▶ _EXERCISE OBJECTIVE_: Read the data and repeat it in full, exactly.

▶ _SUPPLIED DATA_:
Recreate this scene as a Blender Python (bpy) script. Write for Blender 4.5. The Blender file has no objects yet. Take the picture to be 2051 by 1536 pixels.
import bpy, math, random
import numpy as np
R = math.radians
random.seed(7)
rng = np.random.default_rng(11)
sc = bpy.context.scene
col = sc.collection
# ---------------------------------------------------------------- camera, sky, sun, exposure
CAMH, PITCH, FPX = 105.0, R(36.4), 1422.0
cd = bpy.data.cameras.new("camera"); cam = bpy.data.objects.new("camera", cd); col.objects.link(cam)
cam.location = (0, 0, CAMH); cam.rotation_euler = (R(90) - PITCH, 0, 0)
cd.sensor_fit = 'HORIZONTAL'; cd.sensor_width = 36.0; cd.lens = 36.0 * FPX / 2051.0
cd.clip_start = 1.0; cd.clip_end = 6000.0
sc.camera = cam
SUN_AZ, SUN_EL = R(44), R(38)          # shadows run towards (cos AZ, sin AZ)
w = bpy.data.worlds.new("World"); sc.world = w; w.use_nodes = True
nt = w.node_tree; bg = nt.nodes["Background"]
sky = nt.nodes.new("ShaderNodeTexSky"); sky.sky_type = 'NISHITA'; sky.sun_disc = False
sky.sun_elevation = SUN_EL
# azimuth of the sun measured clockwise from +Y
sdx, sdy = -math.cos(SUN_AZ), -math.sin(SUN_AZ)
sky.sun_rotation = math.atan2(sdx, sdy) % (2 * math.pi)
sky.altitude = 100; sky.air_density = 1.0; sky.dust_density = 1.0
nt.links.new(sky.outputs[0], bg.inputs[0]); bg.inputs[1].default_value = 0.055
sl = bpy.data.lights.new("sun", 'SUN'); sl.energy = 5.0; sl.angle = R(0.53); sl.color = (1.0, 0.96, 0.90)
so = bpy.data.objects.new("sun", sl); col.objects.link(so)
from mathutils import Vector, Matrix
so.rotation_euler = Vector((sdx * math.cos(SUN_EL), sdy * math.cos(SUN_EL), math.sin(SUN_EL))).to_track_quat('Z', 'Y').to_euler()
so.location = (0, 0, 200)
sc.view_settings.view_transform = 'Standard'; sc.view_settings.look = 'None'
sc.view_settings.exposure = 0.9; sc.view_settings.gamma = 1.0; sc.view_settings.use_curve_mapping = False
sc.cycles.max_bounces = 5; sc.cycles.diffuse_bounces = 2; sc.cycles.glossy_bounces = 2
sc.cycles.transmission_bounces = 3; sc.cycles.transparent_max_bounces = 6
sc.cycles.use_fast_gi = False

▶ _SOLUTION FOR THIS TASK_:
Recreate this scene as a Blender Python (bpy) script. Write for Blender 4.5. The Blender file has no objects yet. Take the picture to be 2051 by 1536 pixels.
import bpy, math, random
import numpy as np
R = math.radians
random.seed(7)
rng = np.random.default_rng(11)
sc = bpy.context.scene
col = sc.collection
# ---------------------------------------------------------------- camera, sky, sun, exposure
CAMH, PITCH, FPX = 105.0, R(36.4), 1422.0
cd = bpy.data.cameras.new("camera"); cam = bpy.data.objects.new("camera", cd); col.objects.link(cam)
cam.location = (0, 0, CAMH); cam.rotation_euler = (R(90) - PITCH, 0, 0)
cd.sensor_fit = 'HORIZONTAL'; cd.sensor_width = 36.0; cd.lens = 36.0 * FPX / 2051.0
cd.clip_start = 1.0; cd.clip_end = 6000.0
sc.camera = cam
SUN_AZ, SUN_EL = R(44), R(38)          # shadows run towards (cos AZ, sin AZ)
w = bpy.data.worlds.new("World"); sc.world = w; w.use_nodes = True
nt = w.node_tree; bg = nt.nodes["Background"]
sky = nt.nodes.new("ShaderNodeTexSky"); sky.sky_type = 'NISHITA'; sky.sun_disc = False
sky.sun_elevation = SUN_EL
# azimuth of the sun measured clockwise from +Y
sdx, sdy = -math.cos(SUN_AZ), -math.sin(SUN_AZ)
sky.sun_rotation = math.atan2(sdx, sdy) % (2 * math.pi)
sky.altitude = 100; sky.air_density = 1.0; sky.dust_density = 1.0
nt.links.new(sky.outputs[0], bg.inputs[0]); bg.inputs[1].default_value = 0.055
sl = bpy.data.lights.new("sun", 'SUN'); sl.energy = 5.0; sl.angle = R(0.53); sl.color = (1.0, 0.96, 0.90)
so = bpy.data.objects.new("sun", sl); col.objects.link(so)
from mathutils import Vector, Matrix
so.rotation_euler = Vector((sdx * math.cos(SUN_EL), sdy * math.cos(SUN_EL), math.sin(SUN_EL))).to_track_quat('Z', 'Y').to_euler()
so.location = (0, 0, 200)
sc.view_settings.view_transform = 'Standard'; sc.view_settings.look = 'None'
sc.view_settings.exposure = 0.9; sc.view_settings.gamma = 1.0; sc.view_settings.use_curve_mapping = False
sc.cycles.max_bounces = 5; sc.cycles.diffuse_bounces = 2; sc.cycles.glossy_bounces = 2
sc.cycles.transmission_bounces = 3; sc.cycles.transparent_max_bounces = 6
sc.cycles.use_fast_gi = False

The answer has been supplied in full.